Hi Guys - thanks for the usual rants about oil companies - and I don't disagree with the rants about what bad citizens these companies have been, or how rapacious their profit motives, etc. But, really, one should expect the Kenney government to put the best possible spin on this, and for Geof to put the worst possible spin on it, but there is little point in getting angry about it. Re: Carbon capture, there are other industries that are critical to the (our?) green revolution, steel production for example, which are difficult to de-carbonize, even if we had electric furnaces; to say nothing of needing oil as a bridge energy source for mining the gravel, cement, iron, copper, cobalt and rare earth metals required for building hydro, wind turbines, batteries and solar power. So, carrots and sticks while we make the transition; this is a little carrot, and all these 'bad guys' are subject to more expensive carbon taxes too.

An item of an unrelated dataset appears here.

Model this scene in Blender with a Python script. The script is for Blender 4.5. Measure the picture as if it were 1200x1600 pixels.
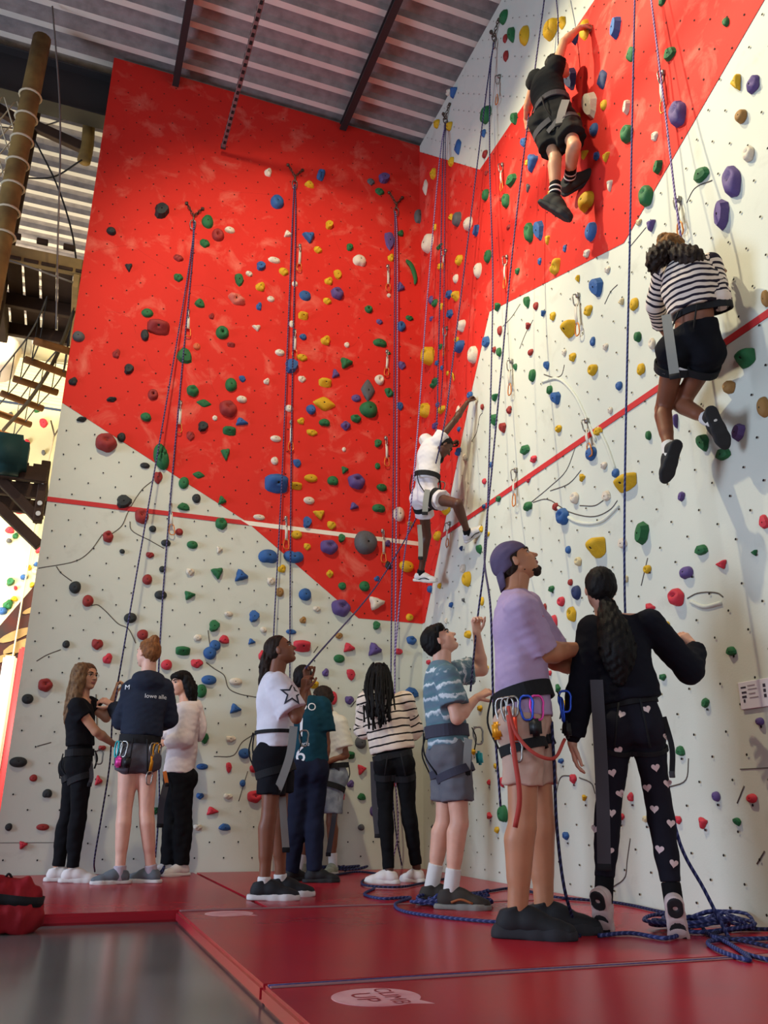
import bpy, bmesh, math, random
import numpy as np
from mathutils import Vector, Matrix
from mathutils.bvhtree import BVHTree

scene = bpy.context.scene
COL = scene.collection
for o_ in list(bpy.data.objects):
    bpy.data.objects.remove(o_)

def lin(c):
    return tuple(((v/255)/12.92 if v/255 <= .04045 else ((v/255+.055)/1.055)**2.4) for v in c)

# ------------------------------------------------------------------ camera
cam_d = bpy.data.cameras.new('camera')
cam_d.sensor_fit = 'VERTICAL'; cam_d.sensor_height = 36; cam_d.lens = 29.475
cam_d.clip_start = .05; cam_d.clip_end = 200
cam_o = bpy.data.objects.new('camera', cam_d); COL.objects.link(cam_o)
CR = np.array([[0.93648005, 0.12418667, 0.32799815], [-0.35059142, 0.30607053, 0.88510253], [0.00952737, -0.9438742, 0.33016772]])
CAM = np.array([-3.24668, -7.62671, .54])
m4 = Matrix.Identity(4)
for i in range(3):
    m4[i][0] = CR[i, 0]; m4[i][1] = -CR[i, 1]; m4[i][2] = -CR[i, 2]; m4[i][3] = CAM[i]
cam_o.matrix_world = m4
scene.camera = cam_o

# ------------------------------------------------------------------ light and exposure
scene.view_settings.view_transform = 'Standard'
scene.view_settings.look = 'None'
scene.view_settings.gamma = 1
scene.view_settings.use_curve_mapping = False
scene.view_settings.exposure = -.18
world = bpy.data.worlds.new('hall_daylight'); scene.world = world
world.use_nodes = True
bg = world.node_tree.nodes['Background']
bg.inputs[0].default_value = (.66, .78, 1.0, 1); bg.inputs[1].default_value = .23

def lamp(name, kind, loc, target, energy, color, **kw):
    d = bpy.data.lights.new(name, kind); d.energy = energy; d.color = color
    for k, v in kw.items(): setattr(d, k, v)
    o = bpy.data.objects.new(name, d); COL.objects.link(o); o.location = loc
    o.rotation_euler = (Vector(target)-Vector(loc)).to_track_quat('-Z', 'Y').to_euler()
    return o
WARM = (1.0, .88, .60); COOL = (.62, .76, 1.0)
lamp('spot_red_wall', 'SPOT', (-3.3, -4.3, 7.3), (-1.1, 0, 4.3), 1000, WARM, spot_size=math.radians(80), spot_blend=.75, shadow_soft_size=.10)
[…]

You're misunderstanding the concept of a "bridge". CCS is only useful in large electricity generation power plants, basically. As far as I know, there has never been a CCS project in anything other than a power plant. So the question is, say we have $5 billion to spend on climate-change stuff. We can make an existing power plant less carbon intensive by doing a CCS thingie in it. Or, we can spend the $5 billion on generating like ten times as much clean electricity with solar or wind installations (and carbon tax the fossil-fuel plant until it goes out of business).

Using it on CCS doesn't act as a "bridge" to the "generating clean electricity" part, it diverts money away from it.

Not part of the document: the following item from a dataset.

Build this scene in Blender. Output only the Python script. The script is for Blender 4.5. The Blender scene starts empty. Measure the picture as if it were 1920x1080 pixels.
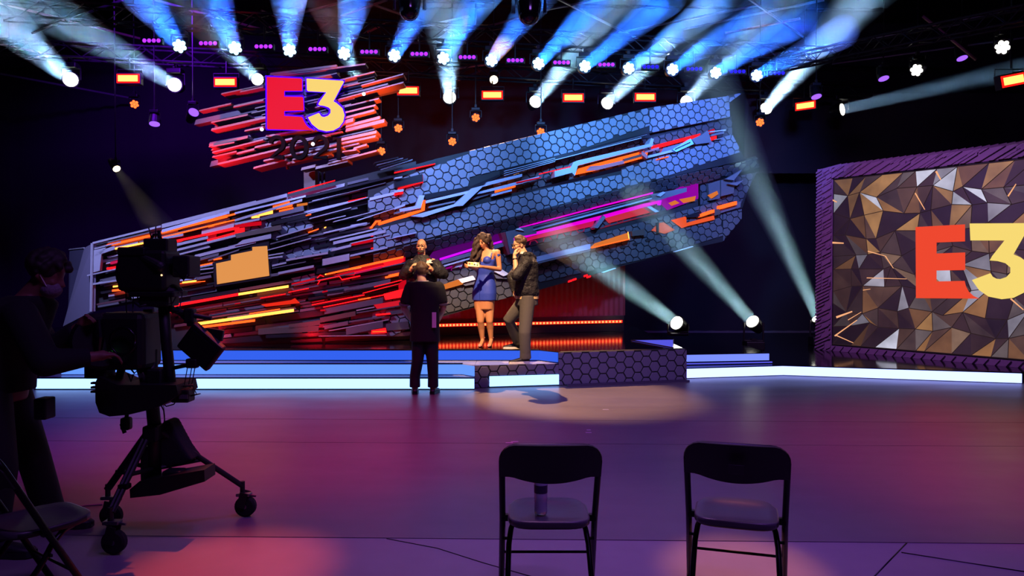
import bpy, bmesh, math, random
from mathutils import Vector, Matrix, Quaternion
V = Vector
R = math.radians
sc = bpy.context.scene
F = 1390.0                      # focal length in pixels of a 1920 px wide frame
CAMZ = 1.59
PITCH = math.atan(26 / F)
cam_d = bpy.data.cameras.new('camera')
cam = bpy.data.objects.new('camera', cam_d)
sc.collection.objects.link(cam)
cam.location = (0, 0, CAMZ)
cam.rotation_euler = (R(90) - PITCH, 0, 0)
cam_d.sensor_width = 36
cam_d.lens = 36 * F / 1920
cam_d.clip_end = 200
sc.camera = cam
sc.view_settings.view_transform = 'Standard'
sc.view_settings.look = 'None'
sc.view_settings.gamma = 1
sc.view_settings.exposure = 0.0
sc.view_settings.use_curve_mapping = False
w = bpy.data.worlds.new('world')
sc.world = w
w.use_nodes = True
w.node_tree.nodes['Background'].inputs[0].default_value = (0.012, 0.006, 0.03, 1)
w.node_tree.nodes['Background'].inputs[1].default_value = 0.25
sc.cycles.use_denoising = True
sc.cycles.max_bounces = 6
sc.cycles.diffuse_bounces = 2
sc.cycles.glossy_bounces = 3
sc.cycles.transmission_bounces = 6
sc.cycles.volume_bounces = 0
sc.cycles.sample_clamp_indirect = 4
sc.cycles.caustics_reflective = False
sc.cycles.caustics_refractive = False


def lin(r, g, b):
    return tuple(((c / 255) / 12.92 if c / 255 <= .04045 else ((c / 255 + .055) / 1.055) ** 2.4) for c in (r, g, b))


def aim(o, to, axis='-Z', up='Y'):
    o.rotation_euler = (V(to) - V(o.location)).to_track_quat(axis, up).to_euler()


def spot(name, loc, to, col, power, size=40, blend=.6, soft=.15):
    l = bpy.data.lights.new(name, 'SPOT')
    l.color = lin(*col); l.energy = power; l.spot_size = R(size); l.spot_blend = blend; l.shadow_soft_size = soft
    o = bpy.data.objects.new(name, l); sc.collection.objects.link(o); o.location = loc; aim(o, to)
    return o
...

In theory, maybe you could use CCS in big steel plants. But that's pretty niche, and there are technologies for getting the coal burning out of steel, it's just that like CCS they're not mature. By the time we've got all the lower hanging fruit taken care of, we can take a look at the situation in steel then and see whether electrifying steel manufacture or CCS turn out to be more viable. I suspect it won't be CCS even for that.

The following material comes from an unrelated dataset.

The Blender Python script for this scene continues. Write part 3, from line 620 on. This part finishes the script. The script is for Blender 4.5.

Finally, a political point: From the moment climate change became an issue, it was clear that the interests of fossil fuel companies and the interests of everyone else were now opposed. In general, whatever the fossil fuel companies say on the subject has been and will continue to be a lie, and whatever they want is what we should not do. They want CCS and hydrogen, so we can be pretty sure those are greenwashing crap just from that fact alone.

Capturing or absorbing fossil fuel emissions at the source is the first stage of CCS, This is achieved by the low tech force of Nature called Gravity. An Aborbent is a material which
absorbs or captures another material. An ink biotter absorbs ink. As hot fuel emissions
rise in a tall, VERTICAL Absorber in CCS the emissions say with 15% CO2 are absorbed
by a liquid Absorbent sprinkling down from on high. The rest is Chemistry to seperate the CO2 gas . What if the Absorber was an assembly of pipes & mixers in box cars capturing CO2 from 2000 diesel locomotives in India. THINK Richard Troy, P.Eng.

Hurt. Next question?
To be fair, stupid crap like this isn't that huge a portion of the whole budget. It's a sop to the fossil fuel industry so they don't squall too loud about the overall direction; typical gutless Liberal approach of "It won't matter if we un-ruffle some feathers by shovelling some money to stupid stuff as long as we also spend some money on good stuff." The results are messy and inefficient and corrupt, but at least some decent stuff should get done.